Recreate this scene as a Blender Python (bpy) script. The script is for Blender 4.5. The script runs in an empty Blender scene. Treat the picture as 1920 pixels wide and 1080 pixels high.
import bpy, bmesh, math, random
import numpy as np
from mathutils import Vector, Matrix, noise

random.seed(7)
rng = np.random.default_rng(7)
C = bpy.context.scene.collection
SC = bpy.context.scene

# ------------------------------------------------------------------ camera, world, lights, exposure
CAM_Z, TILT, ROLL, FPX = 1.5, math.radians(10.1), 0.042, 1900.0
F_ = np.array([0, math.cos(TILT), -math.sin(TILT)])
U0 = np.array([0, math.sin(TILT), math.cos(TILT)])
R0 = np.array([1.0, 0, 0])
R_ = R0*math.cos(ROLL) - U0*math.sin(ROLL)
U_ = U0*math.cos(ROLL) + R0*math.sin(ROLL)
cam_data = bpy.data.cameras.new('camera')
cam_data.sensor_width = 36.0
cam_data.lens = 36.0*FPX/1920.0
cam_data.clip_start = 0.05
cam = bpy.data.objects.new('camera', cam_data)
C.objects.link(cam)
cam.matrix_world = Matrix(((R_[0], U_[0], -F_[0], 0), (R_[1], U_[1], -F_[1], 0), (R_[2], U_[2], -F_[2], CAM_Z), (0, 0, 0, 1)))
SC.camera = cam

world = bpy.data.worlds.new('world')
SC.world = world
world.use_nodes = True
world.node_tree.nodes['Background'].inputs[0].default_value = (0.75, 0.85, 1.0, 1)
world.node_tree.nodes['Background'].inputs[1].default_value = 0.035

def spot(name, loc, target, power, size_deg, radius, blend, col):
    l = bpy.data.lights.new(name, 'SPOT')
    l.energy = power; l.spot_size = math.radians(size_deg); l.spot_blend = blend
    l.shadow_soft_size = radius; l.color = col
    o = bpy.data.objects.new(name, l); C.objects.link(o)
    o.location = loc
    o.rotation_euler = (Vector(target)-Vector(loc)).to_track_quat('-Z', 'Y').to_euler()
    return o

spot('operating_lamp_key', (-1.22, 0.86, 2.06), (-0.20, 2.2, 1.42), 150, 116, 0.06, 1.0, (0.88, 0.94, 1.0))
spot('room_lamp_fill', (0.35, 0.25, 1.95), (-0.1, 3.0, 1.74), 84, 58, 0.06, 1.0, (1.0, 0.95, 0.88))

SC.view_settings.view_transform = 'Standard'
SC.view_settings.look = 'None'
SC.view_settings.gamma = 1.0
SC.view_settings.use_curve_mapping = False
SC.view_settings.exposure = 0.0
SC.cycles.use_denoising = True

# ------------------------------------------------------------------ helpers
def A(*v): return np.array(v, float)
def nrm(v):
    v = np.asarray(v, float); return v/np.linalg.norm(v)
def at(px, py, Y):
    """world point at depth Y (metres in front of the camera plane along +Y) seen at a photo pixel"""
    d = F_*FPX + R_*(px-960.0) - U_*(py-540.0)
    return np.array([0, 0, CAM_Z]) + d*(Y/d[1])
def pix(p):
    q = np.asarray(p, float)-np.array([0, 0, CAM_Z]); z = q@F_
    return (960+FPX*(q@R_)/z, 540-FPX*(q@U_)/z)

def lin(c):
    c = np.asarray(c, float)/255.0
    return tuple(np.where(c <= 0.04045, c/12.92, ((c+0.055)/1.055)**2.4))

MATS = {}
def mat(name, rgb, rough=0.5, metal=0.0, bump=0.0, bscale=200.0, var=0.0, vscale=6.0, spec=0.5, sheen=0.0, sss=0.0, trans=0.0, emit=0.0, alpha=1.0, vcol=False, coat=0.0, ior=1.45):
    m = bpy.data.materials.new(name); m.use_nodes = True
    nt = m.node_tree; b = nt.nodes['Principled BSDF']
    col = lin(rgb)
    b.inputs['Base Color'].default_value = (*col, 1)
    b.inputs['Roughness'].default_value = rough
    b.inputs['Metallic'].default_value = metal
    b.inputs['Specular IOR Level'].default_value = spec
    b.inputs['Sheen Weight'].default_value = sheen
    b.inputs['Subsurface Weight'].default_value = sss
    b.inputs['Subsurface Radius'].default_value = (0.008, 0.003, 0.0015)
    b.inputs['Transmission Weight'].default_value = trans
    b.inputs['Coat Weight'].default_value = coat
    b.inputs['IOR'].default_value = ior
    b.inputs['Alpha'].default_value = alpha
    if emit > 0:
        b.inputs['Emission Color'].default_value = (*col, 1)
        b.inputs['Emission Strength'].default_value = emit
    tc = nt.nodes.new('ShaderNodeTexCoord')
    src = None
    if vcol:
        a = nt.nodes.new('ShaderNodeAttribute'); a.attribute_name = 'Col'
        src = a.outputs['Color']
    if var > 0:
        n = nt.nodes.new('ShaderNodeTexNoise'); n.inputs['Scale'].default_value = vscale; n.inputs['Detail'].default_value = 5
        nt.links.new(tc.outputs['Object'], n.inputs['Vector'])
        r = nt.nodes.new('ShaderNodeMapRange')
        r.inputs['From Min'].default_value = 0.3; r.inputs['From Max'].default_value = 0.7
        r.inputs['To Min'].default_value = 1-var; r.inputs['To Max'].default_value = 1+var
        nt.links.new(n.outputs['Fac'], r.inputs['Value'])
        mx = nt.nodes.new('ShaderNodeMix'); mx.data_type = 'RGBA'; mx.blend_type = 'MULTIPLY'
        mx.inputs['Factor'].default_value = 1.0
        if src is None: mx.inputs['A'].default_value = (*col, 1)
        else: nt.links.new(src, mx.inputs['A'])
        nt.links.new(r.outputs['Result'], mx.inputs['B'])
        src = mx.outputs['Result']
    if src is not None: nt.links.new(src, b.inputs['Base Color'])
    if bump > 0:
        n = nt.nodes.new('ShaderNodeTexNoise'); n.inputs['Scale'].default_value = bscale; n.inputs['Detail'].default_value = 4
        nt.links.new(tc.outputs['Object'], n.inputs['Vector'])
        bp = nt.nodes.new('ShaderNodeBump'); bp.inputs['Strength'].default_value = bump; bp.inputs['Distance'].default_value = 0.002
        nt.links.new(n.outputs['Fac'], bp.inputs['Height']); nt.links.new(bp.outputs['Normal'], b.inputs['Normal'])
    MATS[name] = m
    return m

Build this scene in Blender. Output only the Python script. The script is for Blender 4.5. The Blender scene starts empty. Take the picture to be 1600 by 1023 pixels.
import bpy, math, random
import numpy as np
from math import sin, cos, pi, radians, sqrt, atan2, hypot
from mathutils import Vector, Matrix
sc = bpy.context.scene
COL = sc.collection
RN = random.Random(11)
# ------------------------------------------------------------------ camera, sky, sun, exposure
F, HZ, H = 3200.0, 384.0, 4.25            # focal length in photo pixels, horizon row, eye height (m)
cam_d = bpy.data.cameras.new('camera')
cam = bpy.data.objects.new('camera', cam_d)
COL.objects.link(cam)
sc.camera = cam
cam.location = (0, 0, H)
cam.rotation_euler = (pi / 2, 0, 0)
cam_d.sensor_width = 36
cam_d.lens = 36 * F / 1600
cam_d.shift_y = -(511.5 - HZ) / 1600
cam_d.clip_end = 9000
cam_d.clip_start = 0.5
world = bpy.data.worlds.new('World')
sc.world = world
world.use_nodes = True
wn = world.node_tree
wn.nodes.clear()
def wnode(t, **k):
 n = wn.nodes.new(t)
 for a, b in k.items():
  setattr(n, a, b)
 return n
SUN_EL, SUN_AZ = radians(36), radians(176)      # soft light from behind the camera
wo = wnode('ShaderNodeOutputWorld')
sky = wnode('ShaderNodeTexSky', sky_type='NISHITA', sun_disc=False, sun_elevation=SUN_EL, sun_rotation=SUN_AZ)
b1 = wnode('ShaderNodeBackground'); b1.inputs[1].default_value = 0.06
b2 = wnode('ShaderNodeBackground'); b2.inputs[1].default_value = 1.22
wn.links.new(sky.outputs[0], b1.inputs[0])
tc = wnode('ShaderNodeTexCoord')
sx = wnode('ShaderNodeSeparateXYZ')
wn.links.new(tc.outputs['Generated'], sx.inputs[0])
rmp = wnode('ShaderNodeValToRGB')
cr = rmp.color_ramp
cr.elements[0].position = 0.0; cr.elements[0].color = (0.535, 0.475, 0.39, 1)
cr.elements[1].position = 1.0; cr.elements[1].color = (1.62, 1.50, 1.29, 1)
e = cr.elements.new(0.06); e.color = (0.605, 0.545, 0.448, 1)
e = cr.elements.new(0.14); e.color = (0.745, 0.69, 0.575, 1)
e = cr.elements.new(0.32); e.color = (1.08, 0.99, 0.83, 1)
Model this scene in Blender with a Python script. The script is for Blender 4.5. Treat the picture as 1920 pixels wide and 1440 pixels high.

********

What you will do:
In this exercise, copy only the lines from the opening line of the material through the line where "(1.0, 0.95, 0.88))" appears.

Response:
Recreate this scene as a Blender Python (bpy) script. The script is for Blender 4.5. The script runs in an empty Blender scene. Treat the picture as 1920 pixels wide and 1080 pixels high.
import bpy, bmesh, math, random
import numpy as np
from mathutils import Vector, Matrix, noise

random.seed(7)
rng = np.random.default_rng(7)
C = bpy.context.scene.collection
SC = bpy.context.scene

# ------------------------------------------------------------------ camera, world, lights, exposure
CAM_Z, TILT, ROLL, FPX = 1.5, math.radians(10.1), 0.042, 1900.0
F_ = np.array([0, math.cos(TILT), -math.sin(TILT)])
U0 = np.array([0, math.sin(TILT), math.cos(TILT)])
R0 = np.array([1.0, 0, 0])
R_ = R0*math.cos(ROLL) - U0*math.sin(ROLL)
U_ = U0*math.cos(ROLL) + R0*math.sin(ROLL)
cam_data = bpy.data.cameras.new('camera')
cam_data.sensor_width = 36.0
cam_data.lens = 36.0*FPX/1920.0
cam_data.clip_start = 0.05
cam = bpy.data.objects.new('camera', cam_data)
C.objects.link(cam)
cam.matrix_world = Matrix(((R_[0], U_[0], -F_[0], 0), (R_[1], U_[1], -F_[1], 0), (R_[2], U_[2], -F_[2], CAM_Z), (0, 0, 0, 1)))
SC.camera = cam

world = bpy.data.worlds.new('world')
SC.world = world
world.use_nodes = True
world.node_tree.nodes['Background'].inputs[0].default_value = (0.75, 0.85, 1.0, 1)
world.node_tree.nodes['Background'].inputs[1].default_value = 0.035

def spot(name, loc, target, power, size_deg, radius, blend, col):
    l = bpy.data.lights.new(name, 'SPOT')
    l.energy = power; l.spot_size = math.radians(size_deg); l.spot_blend = blend
    l.shadow_soft_size = radius; l.color = col
    o = bpy.data.objects.new(name, l); C.objects.link(o)
    o.location = loc
    o.rotation_euler = (Vector(target)-Vector(loc)).to_track_quat('-Z', 'Y').to_euler()
    return o

spot('operating_lamp_key', (-1.22, 0.86, 2.06), (-0.20, 2.2, 1.42), 150, 116, 0.06, 1.0, (0.88, 0.94, 1.0))
spot('room_lamp_fill', (0.35, 0.25, 1.95), (-0.1, 3.0, 1.74), 84, 58, 0.06, 1.0, (1.0, 0.95, 0.88))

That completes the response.